How “loyal” are people to their college or university?
We LOVE our alma mater, right?! We bleed gold & blue (or crimson & silver, or).
But what does “brand loyalty” look like for colleges & universities?
Maybe it’s the wrong concept for education, but students are acting more & more like “consumers” of higher ed. And there are more options: over 4,000 C&Us in the USA, plus all the new certificates and boot camps and alt programs.
So are people “loyal” to their college?
In one emphatic, important, and high-dollar-value way, NO: 4 out of 5 people who graduate college switch schools for their next degree.
Yep: over 80% of people don’t get their PhD or MD or JD or whatnot from the same place they got their BA or BS.
Soooo we might LOVE our undergrad school, but we clearly have other priorities or imperatives when it comes to more degrees.
Further, over 1 in 3 undergrads transfer schools during undergrad. So even just there, there’s a fair bit of “brand switching”.
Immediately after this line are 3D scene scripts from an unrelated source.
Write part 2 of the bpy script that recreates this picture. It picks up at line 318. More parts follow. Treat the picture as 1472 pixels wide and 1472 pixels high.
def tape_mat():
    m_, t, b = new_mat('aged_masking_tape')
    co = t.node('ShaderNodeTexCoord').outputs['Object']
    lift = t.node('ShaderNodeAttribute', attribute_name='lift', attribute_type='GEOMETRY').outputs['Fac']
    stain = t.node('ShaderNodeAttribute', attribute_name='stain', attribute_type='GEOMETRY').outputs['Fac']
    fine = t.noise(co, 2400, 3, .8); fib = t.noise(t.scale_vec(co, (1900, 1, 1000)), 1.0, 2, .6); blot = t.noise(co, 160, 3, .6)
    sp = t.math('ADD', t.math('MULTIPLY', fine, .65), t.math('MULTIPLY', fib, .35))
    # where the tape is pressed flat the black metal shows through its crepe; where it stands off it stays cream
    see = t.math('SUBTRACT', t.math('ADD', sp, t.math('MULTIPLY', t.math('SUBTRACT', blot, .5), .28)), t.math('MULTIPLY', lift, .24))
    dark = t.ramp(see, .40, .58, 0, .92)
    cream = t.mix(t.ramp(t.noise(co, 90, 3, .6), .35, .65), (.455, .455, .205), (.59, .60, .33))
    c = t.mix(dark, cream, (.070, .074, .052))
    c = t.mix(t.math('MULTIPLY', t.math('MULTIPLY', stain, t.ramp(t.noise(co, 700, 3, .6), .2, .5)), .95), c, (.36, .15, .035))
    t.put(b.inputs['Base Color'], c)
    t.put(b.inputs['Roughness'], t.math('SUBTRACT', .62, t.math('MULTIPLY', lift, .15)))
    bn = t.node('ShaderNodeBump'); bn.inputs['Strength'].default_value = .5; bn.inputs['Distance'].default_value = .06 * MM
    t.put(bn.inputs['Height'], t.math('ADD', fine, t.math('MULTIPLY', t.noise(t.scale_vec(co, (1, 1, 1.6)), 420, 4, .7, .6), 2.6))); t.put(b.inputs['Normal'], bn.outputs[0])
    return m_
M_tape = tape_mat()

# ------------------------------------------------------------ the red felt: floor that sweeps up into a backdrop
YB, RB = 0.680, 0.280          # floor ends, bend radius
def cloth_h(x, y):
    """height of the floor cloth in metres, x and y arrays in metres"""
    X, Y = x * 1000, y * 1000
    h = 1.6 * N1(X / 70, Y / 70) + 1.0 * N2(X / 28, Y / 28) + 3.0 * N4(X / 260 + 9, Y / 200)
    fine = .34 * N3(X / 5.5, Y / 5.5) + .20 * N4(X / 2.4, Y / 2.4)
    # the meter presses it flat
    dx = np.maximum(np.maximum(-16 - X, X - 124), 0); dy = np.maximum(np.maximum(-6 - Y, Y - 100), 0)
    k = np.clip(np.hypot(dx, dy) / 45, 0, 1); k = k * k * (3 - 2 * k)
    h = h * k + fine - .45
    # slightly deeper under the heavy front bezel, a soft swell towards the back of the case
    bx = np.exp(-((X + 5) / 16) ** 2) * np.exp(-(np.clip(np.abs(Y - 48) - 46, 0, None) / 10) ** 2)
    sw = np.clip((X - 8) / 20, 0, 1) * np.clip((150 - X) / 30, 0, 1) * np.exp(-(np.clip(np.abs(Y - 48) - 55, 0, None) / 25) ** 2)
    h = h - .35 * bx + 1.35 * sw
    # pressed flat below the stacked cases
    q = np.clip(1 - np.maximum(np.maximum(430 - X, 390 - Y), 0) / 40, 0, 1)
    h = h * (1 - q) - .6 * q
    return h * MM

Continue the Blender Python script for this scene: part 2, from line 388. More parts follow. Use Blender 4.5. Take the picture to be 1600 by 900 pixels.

And finally, if you use the household as a unit of measure (which most CPG panel data does), you find that in only 1 in 5 homes do all the kids go to the same school.
All this was true for me: my BA was at Oberlin; my PhD was at UNM. And only 1 of my 4 siblings went to either of those places. (Bridget went to UNM for her MS.)
Is “brand loyalty” the right lens for education? Maybe; maybe not. But it’s a really compelling (and often eye-opening) thought that the norm in education is to switch schools. (Hmmm, sounds familiar…)
And as usual, I hate the word “loyalty” for brands: it smashes up the emotional & the behavioral in confusing, annoying, misleading & unhelpful ways.
Some LESSONS:
🍊 Look at the data to see what normal brand switching is like in your category.
🍊Don’t expect 100% loyalty (not even to colleges).
🍊 Learn about better brand metrics than “loyalty” (bleccch).